A ‘superficial rapprochement’
A commentary in Xinhua, the official Chinese state news agency, dismissed what it called a “superficial rapprochement.” The Xinhua report went on to say that the visit “is more symbolic than pragmatic, given the longstanding division between the two giants, which may be as huge as the distance between them. The state-run Chinese newspaper Global Times, warned that the United States was setting a trap for India: “This fixed pattern of thinking was created and hyped up by the West, which, with ulterior motives, regards the ‘Chinese dragon’ and the ‘Indian elephant’ as natural rivals.”
While U.S. President Barack Obama watched India’s Republic Day parade as the chief guest, China incidentally welcomed Pakistan’s army chief, General Raheel Sharif, to Beijing for talks. Sharif and his Chinese counterparts decided to enhance long-term defence collaboration, security and counter-terrorism cooperation, intelligence sharing, and training exchanges. China emphasized the close, lasting friendship between China and Pakistan, with officials employing the usual rhetoric that the two countries are “iron brothers” and “all-weather friends.”

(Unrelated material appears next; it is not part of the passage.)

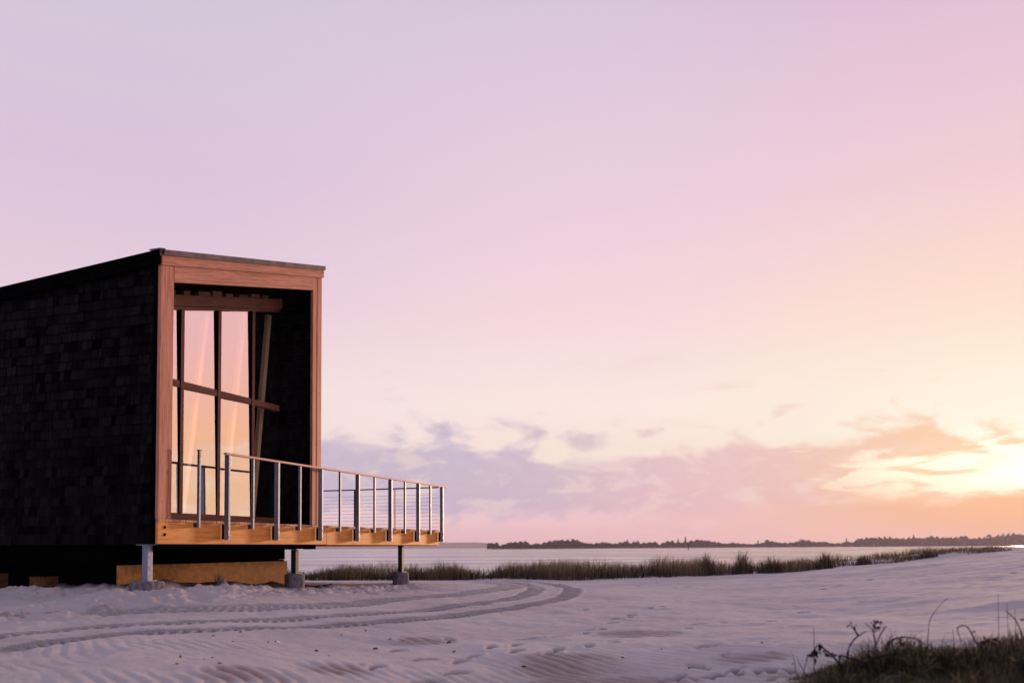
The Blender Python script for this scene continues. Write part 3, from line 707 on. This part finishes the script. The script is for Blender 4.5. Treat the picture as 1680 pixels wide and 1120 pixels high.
# tufts that stand out of the strip
for pxx, hgt, sp_, lab in ((745, .62, .7, 'bushy tan grass tuft just right of the outer deck footing'), (1158, .82, .30, 'dark pointed grass tuft standing at the gap in the grass strip'), (1217, .86, .42, 'tallest dark grass tuft right of the gap in the strip'), (1262, .62, .5, 'broad dark grass tuft second right of the gap'), (1352, .62, .28, 'dark grass tuft midway up the rising sand crest'), (1415, .40, .25, 'small dark grass tuft right of the middle of the rising crest'), (1520, .26, .35, 'low dark grass patch close to the top of the sand crest'), (1622, .16, .5, 'low dark weeds at the top of the sand crest')):
    nT = 420; dp0 = 29.3 if pxx < 1500 else 30.2; xx = (pxx - 840) / FPX * dp0 + np.clip(rng.normal(0, sp_ * .55, nT), -sp_ * .8, sp_ * .62); yy = dp0 + np.clip(rng.normal(0, .18, nT), -.3, .3)
    hh = hgt * np.exp(-((xx - (pxx - 840) / FPX * dp0) / (sp_ * 0.9)) ** 2) * rng.uniform(.55, 1.1, nT)
    cx_, cy_ = (pxx - 840) / FPX * dp0, dp0; cz_ = gz(cx_, cy_)
    o = blades('grass_tuft', xx - cx_, yy - cy_, ground0(xx, yy) - 0.03 - cz_, np.maximum(hh, .05), rng.uniform(.008, .016, nT), rng.normal(0, .28, nT), M['beach_grass'], np.clip(rng.beta(1.3, 3.2, nT) + (0.3 if pxx == 745 else 0), 0, 1))
    o.location = (cx_, cy_, cz_); tag(o, lab, 'grass tuft', 'grass tufts along the sand crest')
# small tuft by the skirting wall, with a broken chunk
c0 = W(1.55, 0.15, 0)[:2]; nT = 110
o = blades('grass_tuft', rng.uniform(-.07, .07, nT), rng.uniform(-.07, .07, nT), np.full(nT, -0.02), rng.uniform(.08, .26, nT), np.full(nT, .006), rng.normal(0, .5, nT), M['dune_grass'], rng.beta(1, 4, nT))
o.location = (c0[0], c0[1], hfine(*c0)); tag(o, 'small dark tuft in front of the plywood skirting', 'grass tuft')
# foreground mound
NF = 70000
px = rng.uniform(1270, 1800, NF); dp = rng.uniform(3.4, 6.6, NF)
X = (px - 840) / FPX * dp; Y = dp; Zg = ground0(X, Y)
# edge of the mound on the ground, from the photo's outline
lim = np.interp(X, ex, ey) + 0.35 * fbm(X, Y, 2.0, 3, 44)
keep = (X > ex[0] - 0.15) & (Y < lim) & (rng.random(NF) < 0.9 + 1.2 * fbm(X, Y, 2.6, 3, 41))
X, Y, Zg, lim = X[keep], Y[keep], Zg[keep], lim[keep]; cn = fbm(X, Y, 3.0, 3, 42); inn = sstep(0, 1.5, lim - Y)
Hb = (0.035 + 0.085 * inn) * (1 + 2.6 * cn) * rng.uniform(.3, 1.7, len(X))
g2 = blades('dune_grass', X, Y, Zg - 0.02, np.maximum(Hb, .02), rng.uniform(.003, .008, len(X)), rng.normal(.1, 1.1, len(X)), M['dune_grass'], np.clip(np.where(rng.random(len(X)) < .09, .95, rng.beta(.6, 5.5, len(X))) + 0.08 * (1 - inn) + cn * .4, 0, 1), 0.5)
tag(g2, 'dark tangled dune grass covering the near right corner', 'dune grass', kind='stuff')

# bramble canes and weeds rising from the mound
def a8(l): return [(1280 + x / 8.4, 1000 + y / 8.4) for x, y in l]
def a4(l): return [(1260 + x / 4, 940 + y / 4) for x, y in l]
def curve3(pts, dep, jit=0.05):
    P = [at(x, y, dep + random.uniform(-jit, jit)) for x, y in pts]; out = []
    for i in range(len(P) - 1):
        p0, p1, p2, p3 = P[max(i - 1, 0)], P[i], P[i + 1], P[min(i + 2, len(P) - 1)]
        for u in np.linspace(0, 1, 6, endpoint=False):
            out.append(0.5 * ((2 * p1) + (-p0 + p2) * u + (2 * p0 - 5 * p1 + 4 * p2 - p3) * u * u + (-p0 + 3 * p1 - 3 * p2 + p3) * u ** 3))
    out.append(P[-1]); return out
def leafpatch(mb, c, size, nL):
    for _ in range(nL):
        d = np.array([random.gauss(0, 1) for _ in range(3)]); d /= np.linalg.norm(d); d[2] -= 0.3
        u = np.cross(d, [random.gauss(0, 1) for _ in range(3)]); u /= (np.linalg.norm(u) + 1e-6); nn = np.cross(d, u); o = len(mb.v)
        c1 = c + np.array([random.gauss(0, size * .35) for _ in range(3)]); Ls = size * random.uniform(.9, 1.6)
        P = [c1, c1 + d * Ls * .35 + u * Ls * .30 + nn * .002, c1 + d * Ls, c1 + d * Ls * .35 - u * Ls * .30 + nn * .002, c1 + d * Ls * .5 + nn * Ls * .10]
        mb.v += [tuple(p) for p in P]; mb.t += [random.random()] * 5; mb.f += [(o, o + 1, o + 4), (o + 1, o + 2, o + 4), (o + 2, o + 3, o + 4), (o + 3, o, o + 4)]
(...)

And while the US President agreed with the Indian leader that “safe havens within Pakistan are not acceptable,” he also made it clear that the United States has to work with Pakistan to meet the threat of terrorism.
On January 27 in his ‘wrapping up’ speech, US President Barack Obama said the United States could be India’s “best partner”. In an editorial the same day, the New York Times opined: With their talk of an “enduring commitment,” Mr. Obama and Mr. Modi have raised expectations and set a firm basis for moving forward. Even so, the countries have no obvious plans to deal with Pakistan or the India-Pakistan nuclear competition that threatens the region, and it cannot be assumed that all past differences will fade. Building a true partnership will take sustained efforts over many decades.